The way Zeus sees it, Metis is the embodiment of a different order of intelligence, one that is closer to cunning. (Hence, the scholars’ caveat that she is a ‘type’ of intelligence.) Because Metis has been subsumed into his body, she has to resort to trickery to be heard.(3) Sorcery and the feminine thus become fatally intertwined. Should a woman refuse to be cast as a manipulator, should she speak out, Ovid tells us that the gods will mess with her head.(4) She will become grotesque. She will become Medusa. 

Medusa

So argues Jay Dolmage in “Metis, Mêtis, Mestiza , Medusa: Rhetorical Bodies across Rhetorical Traditions.”(5) In tracing millennia of misogyny (as well the rejection of bodies like that of the crippled Hephaestus), Dolmage follows the thought of thought and ends up in the body. Specifically, the body as thought.(6) This is body language understood not as gesture but as the totality of appearance. Metis’s murder – the mythological catalyst for the split between the orderly-masculine and disorderly-feminine in both body and mind – still reverberates in our socialized neurons. 

Lauren Bacall

Emerging from this rabbit hole, I’m still wondering if I have any of my own thoughts to follow. Maybe one. I’ve often wondered about my attraction to certain contemporary mythological figures: as a young girl, the very young Lauren Bacall, and today, the confidently mature Charlotte Rampling. I suspect that they owe something to the fierceness of Metis – and probably more to her daughter Athena, who broke through her father’s skull.  Of course, I was unaware of the origin myth. I only knew that my father believed that what he called ‘smarts’ transcended gender. And that those actors embodied them.

Charlotte Rampling

My father saw something in me that mirrored his sense of self, which was inseparable from the idea of ‘intellect.’ His thought (that I had one), compounded with my mother’s idea that I wasn’t suited to frills, made me think I was supposed to be a tomboy.
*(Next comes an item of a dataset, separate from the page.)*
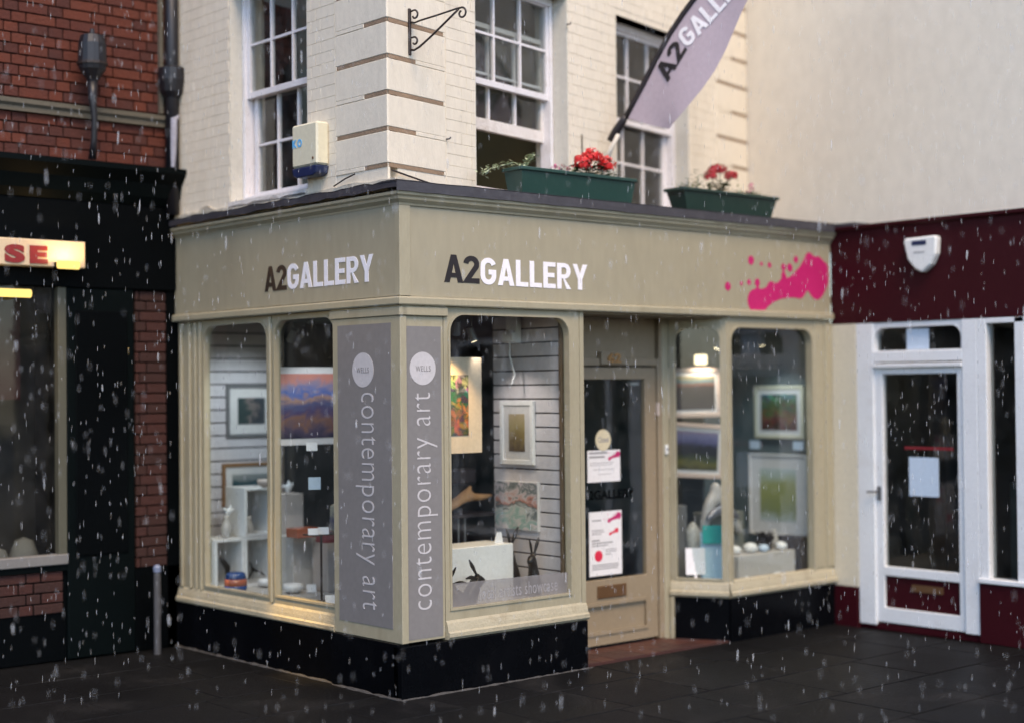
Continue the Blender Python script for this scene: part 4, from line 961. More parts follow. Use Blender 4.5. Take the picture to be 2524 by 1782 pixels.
# ================================================================ things on the gallery walls
# alarm box with blue base
t = empty('alarm_box', (0, .94, 3.4), label='cream alarm box with navy base on the side wall, beside the sash window', cat='alarm box')
ab = MB().box(UL, .655, .955, .0, .10, 3.455, 3.745).build('casing', alarm_c, t, bevel=.012)
MB().prism(UL, [[(.655, 3.450), (.955, 3.450), (.94, 3.40), (.90, 3.385), (.71, 3.385), (.67, 3.40)]], .0, .102).build('base_lens', navy, t, bevel=.006)
text('K', UL, .892, .945, 3.59, 3.645, .1005, lblue, ab, name='letter', bold=.05, th=.002)
text('O', UL, .83, .884, 3.59, 3.645, .1005, lblue, ab, name='letter', bold=.05, th=.002)
MB().disc(UL, .70, 3.50, .009, .10, .104, 12).build('screw', brown_metal, t)
# wrought iron bracket
t = empty('hanging_sign_bracket', UW.p(.218, 0, 4.28), label='empty black wrought iron sign bracket with scrolls, above the corner', cat='bracket')
bp = lambda a, z: UW.p(.218, a, z)
MB().box(UW, .206, .230, .0, .016, 4.12, 4.425).build('back_plate', iron, t, bevel=.004)
def spiral(cx, cz, r0, r1, a0, a1, n=18): return [bp(cx + (r0+(r1-r0)*i/n)*math.cos(a0+(a1-a0)*i/n), cz + (r0+(r1-r0)*i/n)*math.sin(a0+(a1-a0)*i/n)) for i in range(n+1)]
MB().tube([bp(.016, 4.335), bp(.05, 4.326), bp(.10, 4.334), bp(.25, 4.348), bp(.39, 4.364), bp(.43, 4.366)] + spiral(.440, 4.330, .037, .016, R(85), R(-250)), .0065, 8).build('upper_arm', iron, t, smooth=True)
MB().tube([bp(.016, 4.155), bp(.045, 4.148), bp(.09, 4.163), bp(.20, 4.225), bp(.32, 4.300), bp(.415, 4.360)], .0072, 8).build('lower_brace', iron, t, smooth=True)
MB().tube([bp(.016, 4.402)] + spiral(.050, 4.376, .034, .015, R(110), R(-160)), .0065, 8).build('scroll', iron, t, smooth=True)
MB().tube([bp(.016, 4.232)] + spiral(.048, 4.204, .031, .013, R(110), R(-150)), .0065, 8).build('scroll', iron, t, smooth=True)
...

Except I wasn’t. I couldn’t read while running around; and reading was my father’s way of releasing me to realms outside of his (and mine), outside of suburban New Jersey. No Zeus, he. He pushed me into the world when the world was telling girls not to stray far from home. And he did it with the help of his literary gods: Fielding, Bronte, Austin, Thackeray — half of whom were women.

So I adopted ‘toughness’ as a style, after the fashion of my heroines. I became competitive and insistent about joining conversations that didn’t include me. It has worked to a point. But I can’t shake the feeling that in the end I am a parasite, feeding off the thoughts of others, not quite free enough to follow my own. (Just count up the footnotes.) In any case, there’s no question that Sebald’s, and every novel that resonates, seems to have found my thoughts for me. Maybe that’s enough. And maybe the operative word in the phrase that triggered this essay is not “follow” or “thoughts” but the possessive “one’s.” The idea that we have thoughts solely our own is seeming less and less likely. For what could come out of our skulls if they weren’t impregnated? Metis may be less a metaphor for the imprisonment of female bodies and their thoughts and more a figure of thoughts yet-to-be, regardless of whose head they hide in.

  1. Detienne, Marcel and Vernant, Jean Pierre, “Cunning Intelligence in Greek Culture and Society, (Chicago: University of Chicago Press. 1991)in Dolmage, Jay. “Metis, Mêtis, Mestiza , Medusa: Rhetorical Bodies across Rhetorical Traditions.” Rhetoric Review 28, no. 1 (2009): 1-28. Accessed March 26, 2020. www.jstor.org/stable/25655927.
  2. Dolmage, Jay. “Metis, Mêtis, Mestiza , Medusa: Rhetorical Bodies across Rhetorical Traditions.” Rhetoric Review 28, no. 1 (2009): 1-28. Accessed March 26, 2020. www.jstor.org/stable/25655927.
  3. Ibid.
  4. Ibid.
  5. Ibid.
  6. Hawhee, Debra. Bodily Arts: Rhetoric and Athletics in Ancient Greece. (Austin: University of Texas, 2005) 58. In Dolmage. Accessed March 26, 2020. www.jstor.org/stable/25655927.